TASK TO CARRY OUT
Scan the data. Collect each line that contains the word "scene".

DATASET EXCERPT
[Begin]
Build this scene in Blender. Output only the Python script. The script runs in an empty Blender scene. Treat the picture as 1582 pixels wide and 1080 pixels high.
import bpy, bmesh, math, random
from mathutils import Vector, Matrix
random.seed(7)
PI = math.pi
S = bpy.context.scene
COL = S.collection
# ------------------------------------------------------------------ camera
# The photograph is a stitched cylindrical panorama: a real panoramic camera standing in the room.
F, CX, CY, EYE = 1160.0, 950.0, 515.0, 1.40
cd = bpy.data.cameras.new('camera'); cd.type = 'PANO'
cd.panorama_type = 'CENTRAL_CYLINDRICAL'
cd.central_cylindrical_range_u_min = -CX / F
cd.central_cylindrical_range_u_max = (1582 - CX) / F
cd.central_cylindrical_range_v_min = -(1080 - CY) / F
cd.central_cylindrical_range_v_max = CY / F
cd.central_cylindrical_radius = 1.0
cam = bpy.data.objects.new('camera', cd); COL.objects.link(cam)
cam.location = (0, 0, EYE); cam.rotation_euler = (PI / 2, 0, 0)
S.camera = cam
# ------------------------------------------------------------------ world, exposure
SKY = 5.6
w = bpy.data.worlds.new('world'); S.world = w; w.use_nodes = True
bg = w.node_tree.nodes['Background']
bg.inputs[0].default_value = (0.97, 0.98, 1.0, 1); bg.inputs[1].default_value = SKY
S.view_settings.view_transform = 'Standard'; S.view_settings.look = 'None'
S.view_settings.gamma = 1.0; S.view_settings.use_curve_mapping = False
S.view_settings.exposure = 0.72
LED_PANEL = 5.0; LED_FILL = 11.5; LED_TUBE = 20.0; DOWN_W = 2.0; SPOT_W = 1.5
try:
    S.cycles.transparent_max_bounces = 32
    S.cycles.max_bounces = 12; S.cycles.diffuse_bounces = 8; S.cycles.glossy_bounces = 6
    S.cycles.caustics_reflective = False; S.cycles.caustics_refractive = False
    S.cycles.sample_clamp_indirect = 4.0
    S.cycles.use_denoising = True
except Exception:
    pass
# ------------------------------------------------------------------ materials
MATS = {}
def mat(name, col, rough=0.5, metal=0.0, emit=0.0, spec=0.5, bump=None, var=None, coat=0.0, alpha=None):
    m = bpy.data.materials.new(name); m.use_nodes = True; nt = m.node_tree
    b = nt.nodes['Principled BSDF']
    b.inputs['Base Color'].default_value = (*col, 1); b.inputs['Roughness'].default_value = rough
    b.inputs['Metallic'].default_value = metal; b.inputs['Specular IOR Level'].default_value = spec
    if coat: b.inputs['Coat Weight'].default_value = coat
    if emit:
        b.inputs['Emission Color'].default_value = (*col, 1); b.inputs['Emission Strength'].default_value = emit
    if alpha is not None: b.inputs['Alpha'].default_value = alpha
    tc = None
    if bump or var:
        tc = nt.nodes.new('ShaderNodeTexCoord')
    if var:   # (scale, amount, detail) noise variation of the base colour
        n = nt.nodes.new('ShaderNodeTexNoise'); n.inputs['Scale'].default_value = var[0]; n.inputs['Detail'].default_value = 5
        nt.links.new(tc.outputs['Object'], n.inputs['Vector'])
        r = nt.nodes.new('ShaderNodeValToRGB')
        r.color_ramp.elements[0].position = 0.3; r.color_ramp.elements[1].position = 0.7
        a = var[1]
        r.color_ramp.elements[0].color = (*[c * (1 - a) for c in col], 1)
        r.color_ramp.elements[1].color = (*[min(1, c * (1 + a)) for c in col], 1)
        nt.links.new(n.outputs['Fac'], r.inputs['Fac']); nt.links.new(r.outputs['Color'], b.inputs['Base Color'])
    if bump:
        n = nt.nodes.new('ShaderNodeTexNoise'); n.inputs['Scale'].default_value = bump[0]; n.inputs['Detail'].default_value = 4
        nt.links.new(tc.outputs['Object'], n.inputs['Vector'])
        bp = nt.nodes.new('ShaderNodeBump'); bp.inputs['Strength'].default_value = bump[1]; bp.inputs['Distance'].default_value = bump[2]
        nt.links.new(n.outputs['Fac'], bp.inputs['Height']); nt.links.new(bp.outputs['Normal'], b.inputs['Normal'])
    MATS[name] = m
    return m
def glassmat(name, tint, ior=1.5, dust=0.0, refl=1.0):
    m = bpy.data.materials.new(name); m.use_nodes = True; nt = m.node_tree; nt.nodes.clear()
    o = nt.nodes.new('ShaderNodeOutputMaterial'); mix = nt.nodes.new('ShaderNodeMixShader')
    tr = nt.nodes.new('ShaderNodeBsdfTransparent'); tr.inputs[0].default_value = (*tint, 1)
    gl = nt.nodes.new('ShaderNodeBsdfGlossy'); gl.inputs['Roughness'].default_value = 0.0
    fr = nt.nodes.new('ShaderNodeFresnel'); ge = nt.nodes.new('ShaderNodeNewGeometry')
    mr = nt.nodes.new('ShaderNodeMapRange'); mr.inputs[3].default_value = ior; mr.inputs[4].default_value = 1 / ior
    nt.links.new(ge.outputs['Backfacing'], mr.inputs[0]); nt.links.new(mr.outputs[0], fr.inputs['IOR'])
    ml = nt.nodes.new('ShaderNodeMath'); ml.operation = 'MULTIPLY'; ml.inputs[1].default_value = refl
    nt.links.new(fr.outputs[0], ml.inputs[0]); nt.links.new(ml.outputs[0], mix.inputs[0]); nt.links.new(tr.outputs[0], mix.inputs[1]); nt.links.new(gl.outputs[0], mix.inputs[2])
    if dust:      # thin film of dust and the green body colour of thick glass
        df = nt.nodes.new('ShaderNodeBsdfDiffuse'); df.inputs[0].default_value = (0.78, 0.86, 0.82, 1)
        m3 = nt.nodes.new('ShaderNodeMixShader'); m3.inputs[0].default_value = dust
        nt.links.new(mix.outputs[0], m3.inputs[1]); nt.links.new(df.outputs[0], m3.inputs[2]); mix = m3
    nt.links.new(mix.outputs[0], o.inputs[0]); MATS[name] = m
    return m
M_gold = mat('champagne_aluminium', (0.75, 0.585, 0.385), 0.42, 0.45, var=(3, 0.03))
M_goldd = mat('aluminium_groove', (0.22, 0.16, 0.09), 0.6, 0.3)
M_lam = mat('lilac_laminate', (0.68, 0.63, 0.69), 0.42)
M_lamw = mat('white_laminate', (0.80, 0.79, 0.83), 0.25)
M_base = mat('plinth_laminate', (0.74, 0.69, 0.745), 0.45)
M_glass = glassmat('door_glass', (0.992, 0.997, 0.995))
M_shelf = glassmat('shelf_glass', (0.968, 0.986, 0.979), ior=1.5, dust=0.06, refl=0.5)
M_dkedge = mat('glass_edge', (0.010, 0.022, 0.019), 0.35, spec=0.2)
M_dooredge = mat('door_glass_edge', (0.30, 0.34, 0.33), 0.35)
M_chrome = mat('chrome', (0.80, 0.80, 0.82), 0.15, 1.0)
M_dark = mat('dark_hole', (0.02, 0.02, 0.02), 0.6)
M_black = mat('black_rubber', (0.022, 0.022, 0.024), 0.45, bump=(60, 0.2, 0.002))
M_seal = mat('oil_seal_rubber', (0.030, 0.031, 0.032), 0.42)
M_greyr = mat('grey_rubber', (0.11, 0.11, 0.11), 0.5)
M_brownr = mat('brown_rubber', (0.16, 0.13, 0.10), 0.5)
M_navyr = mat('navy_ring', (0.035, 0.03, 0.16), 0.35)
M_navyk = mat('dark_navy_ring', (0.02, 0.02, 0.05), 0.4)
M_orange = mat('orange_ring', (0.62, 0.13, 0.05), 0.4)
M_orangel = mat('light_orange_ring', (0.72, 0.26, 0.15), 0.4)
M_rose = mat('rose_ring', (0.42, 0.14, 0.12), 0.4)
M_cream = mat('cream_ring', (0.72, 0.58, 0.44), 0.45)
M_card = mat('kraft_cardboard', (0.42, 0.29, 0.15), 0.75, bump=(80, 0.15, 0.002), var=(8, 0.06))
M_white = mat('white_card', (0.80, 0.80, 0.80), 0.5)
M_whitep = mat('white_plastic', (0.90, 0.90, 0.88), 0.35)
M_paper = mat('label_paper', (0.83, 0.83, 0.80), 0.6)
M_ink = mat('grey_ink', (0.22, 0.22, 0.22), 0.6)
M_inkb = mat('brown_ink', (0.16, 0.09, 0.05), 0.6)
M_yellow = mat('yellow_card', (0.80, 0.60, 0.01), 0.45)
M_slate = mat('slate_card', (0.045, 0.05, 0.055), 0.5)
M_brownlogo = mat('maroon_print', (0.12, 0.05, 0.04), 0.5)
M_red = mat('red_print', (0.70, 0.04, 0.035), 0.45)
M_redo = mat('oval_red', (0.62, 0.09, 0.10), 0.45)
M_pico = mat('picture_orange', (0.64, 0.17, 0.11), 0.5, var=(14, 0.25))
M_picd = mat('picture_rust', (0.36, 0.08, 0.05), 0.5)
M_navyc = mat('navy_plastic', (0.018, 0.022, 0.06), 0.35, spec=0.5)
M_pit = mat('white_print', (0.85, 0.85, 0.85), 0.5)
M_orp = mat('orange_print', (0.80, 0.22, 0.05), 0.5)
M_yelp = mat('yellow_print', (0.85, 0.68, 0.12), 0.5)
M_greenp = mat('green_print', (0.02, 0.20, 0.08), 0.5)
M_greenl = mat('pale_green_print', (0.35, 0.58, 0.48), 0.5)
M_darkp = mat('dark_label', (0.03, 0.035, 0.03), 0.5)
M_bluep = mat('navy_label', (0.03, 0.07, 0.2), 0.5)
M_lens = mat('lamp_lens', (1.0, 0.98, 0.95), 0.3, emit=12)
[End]
SOLUTION TO THE PROBLEM
Build this scene in Blender. Output only the Python script. The script runs in an empty Blender scene. Treat the picture as 1582 pixels wide and 1080 pixels high.
S = bpy.context.scene